Contrairement à l’imposition sur le revenu des entreprises, mettre en place une taxe à la consommation n’est pas un défi en soi. Ça peut se faire assez facilement.
Ce type de passe-droit n’est pas sans nuire à l’évaluation de l’impact fiscal des entreprises numériques étrangères au Canada. L’opacité de ces multinationales rend l’analyse de leur impact sur la fiscalité canadienne ardue pour les fiscalistes qui s’intéressent à la question.
« Dès que nous essayons d’évaluer des pertes qui découlent de mesures fiscales, la tâche est difficile. Nous n’avons accès qu’à très peu de données. C’est un problème constant », explique Lyne Latulippe. Une meilleure compréhension des phénomènes qu’engendrent ces entreprises du numérique permettrait pourtant d’adapter en conséquence les mesures fiscales canadiennes.
Netflix ne publie aucune donnée précise sur ses activités canadiennes.

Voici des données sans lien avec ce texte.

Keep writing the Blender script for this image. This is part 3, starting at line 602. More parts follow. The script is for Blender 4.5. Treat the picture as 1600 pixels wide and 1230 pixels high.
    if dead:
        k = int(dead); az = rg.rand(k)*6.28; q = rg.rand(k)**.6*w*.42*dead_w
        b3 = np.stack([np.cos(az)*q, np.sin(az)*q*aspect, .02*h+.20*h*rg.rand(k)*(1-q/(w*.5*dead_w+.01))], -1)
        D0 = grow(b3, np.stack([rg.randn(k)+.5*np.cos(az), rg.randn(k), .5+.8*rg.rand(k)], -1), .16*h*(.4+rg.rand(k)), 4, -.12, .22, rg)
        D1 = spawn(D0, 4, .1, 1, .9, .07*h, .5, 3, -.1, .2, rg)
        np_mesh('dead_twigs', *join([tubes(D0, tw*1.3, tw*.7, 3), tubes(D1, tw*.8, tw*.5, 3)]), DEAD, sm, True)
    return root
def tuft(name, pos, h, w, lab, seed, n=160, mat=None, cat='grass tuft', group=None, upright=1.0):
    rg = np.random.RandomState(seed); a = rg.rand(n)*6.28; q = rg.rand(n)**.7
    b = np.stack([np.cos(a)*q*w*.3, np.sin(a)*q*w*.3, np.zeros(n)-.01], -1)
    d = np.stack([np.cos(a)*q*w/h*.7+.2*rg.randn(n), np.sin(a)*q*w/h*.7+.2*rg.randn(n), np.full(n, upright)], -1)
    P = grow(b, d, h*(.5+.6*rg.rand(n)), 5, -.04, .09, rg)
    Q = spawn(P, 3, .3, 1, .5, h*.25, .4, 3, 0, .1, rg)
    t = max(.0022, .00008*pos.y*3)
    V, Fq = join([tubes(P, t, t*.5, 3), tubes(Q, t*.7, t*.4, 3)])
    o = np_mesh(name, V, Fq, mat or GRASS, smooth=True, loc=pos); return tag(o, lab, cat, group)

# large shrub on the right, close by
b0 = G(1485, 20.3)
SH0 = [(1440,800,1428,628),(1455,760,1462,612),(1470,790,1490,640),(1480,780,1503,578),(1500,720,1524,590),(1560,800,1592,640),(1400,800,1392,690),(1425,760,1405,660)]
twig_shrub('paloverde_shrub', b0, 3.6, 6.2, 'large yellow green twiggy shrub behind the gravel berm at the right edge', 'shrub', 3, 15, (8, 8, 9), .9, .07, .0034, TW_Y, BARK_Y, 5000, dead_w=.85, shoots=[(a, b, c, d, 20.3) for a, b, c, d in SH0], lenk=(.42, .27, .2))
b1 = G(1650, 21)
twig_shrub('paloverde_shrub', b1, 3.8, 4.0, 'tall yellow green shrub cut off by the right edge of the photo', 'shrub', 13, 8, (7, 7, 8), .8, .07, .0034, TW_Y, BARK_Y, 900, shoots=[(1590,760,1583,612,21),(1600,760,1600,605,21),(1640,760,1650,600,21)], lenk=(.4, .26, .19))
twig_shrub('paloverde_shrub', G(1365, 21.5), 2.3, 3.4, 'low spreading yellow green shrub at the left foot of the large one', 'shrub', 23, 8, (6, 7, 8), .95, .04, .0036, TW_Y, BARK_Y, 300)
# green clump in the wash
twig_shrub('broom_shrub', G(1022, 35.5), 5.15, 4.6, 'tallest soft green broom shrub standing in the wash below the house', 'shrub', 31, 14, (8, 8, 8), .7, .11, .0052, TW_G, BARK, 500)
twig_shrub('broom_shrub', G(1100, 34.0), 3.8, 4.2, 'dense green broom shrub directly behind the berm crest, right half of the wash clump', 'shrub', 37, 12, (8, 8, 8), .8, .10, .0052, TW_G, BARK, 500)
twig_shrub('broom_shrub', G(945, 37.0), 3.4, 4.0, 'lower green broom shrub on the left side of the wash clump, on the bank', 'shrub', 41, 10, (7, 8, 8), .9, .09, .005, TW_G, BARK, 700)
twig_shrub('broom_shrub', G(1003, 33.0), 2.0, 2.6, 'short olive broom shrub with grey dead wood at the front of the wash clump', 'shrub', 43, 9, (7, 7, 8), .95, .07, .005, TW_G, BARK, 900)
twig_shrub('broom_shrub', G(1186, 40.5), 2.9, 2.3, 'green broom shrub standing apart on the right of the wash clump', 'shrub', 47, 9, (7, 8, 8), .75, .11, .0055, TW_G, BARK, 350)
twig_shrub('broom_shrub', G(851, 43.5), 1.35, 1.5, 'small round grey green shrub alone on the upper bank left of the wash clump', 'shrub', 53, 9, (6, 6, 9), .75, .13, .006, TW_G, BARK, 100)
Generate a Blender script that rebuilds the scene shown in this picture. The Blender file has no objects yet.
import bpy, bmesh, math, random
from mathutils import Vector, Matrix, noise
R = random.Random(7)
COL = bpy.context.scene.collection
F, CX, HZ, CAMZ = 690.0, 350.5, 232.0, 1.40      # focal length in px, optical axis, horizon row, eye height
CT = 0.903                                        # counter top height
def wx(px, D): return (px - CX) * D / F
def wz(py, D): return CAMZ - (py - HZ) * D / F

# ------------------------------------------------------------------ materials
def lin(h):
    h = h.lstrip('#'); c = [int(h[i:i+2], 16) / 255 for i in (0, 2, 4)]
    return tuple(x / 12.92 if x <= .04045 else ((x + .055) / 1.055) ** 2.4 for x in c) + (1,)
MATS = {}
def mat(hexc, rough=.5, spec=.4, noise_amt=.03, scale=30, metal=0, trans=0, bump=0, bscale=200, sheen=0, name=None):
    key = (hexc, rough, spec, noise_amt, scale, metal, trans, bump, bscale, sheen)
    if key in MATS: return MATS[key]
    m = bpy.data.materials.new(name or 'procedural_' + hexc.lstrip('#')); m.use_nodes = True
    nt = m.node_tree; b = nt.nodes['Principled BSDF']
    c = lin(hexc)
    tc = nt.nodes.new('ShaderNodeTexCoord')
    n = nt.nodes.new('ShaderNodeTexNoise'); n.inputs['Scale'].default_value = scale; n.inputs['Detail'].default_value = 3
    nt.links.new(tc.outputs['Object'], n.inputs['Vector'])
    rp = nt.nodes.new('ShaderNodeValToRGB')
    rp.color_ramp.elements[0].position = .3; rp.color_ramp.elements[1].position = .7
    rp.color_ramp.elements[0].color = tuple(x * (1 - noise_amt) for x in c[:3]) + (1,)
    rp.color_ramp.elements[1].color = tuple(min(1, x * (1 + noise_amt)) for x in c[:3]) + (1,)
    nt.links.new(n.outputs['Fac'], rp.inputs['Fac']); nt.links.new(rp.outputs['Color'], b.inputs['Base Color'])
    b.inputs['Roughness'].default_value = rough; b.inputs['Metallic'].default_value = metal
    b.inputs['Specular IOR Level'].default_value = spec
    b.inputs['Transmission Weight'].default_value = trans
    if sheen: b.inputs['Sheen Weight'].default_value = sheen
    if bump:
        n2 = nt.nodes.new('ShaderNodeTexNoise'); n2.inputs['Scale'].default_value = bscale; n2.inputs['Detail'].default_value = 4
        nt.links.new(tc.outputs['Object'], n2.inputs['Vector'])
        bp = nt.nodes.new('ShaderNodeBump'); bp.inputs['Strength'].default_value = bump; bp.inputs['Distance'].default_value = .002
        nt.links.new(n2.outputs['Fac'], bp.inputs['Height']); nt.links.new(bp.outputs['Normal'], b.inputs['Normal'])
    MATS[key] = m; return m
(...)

Le Devoir a dû établir le nombre d’abonnements à sa plateforme à partir d’estimations de firmes comme Digital TV Research et Solutions Research Group, et de statistiques évoquées par des organisations comme Téléfilm Canada. Ces données, modulées en fonction de l’évolution des prix des forfaits et des taxes de chaque province, a permis d’estimer les revenus et taxes non perçues au cours des dix dernières années.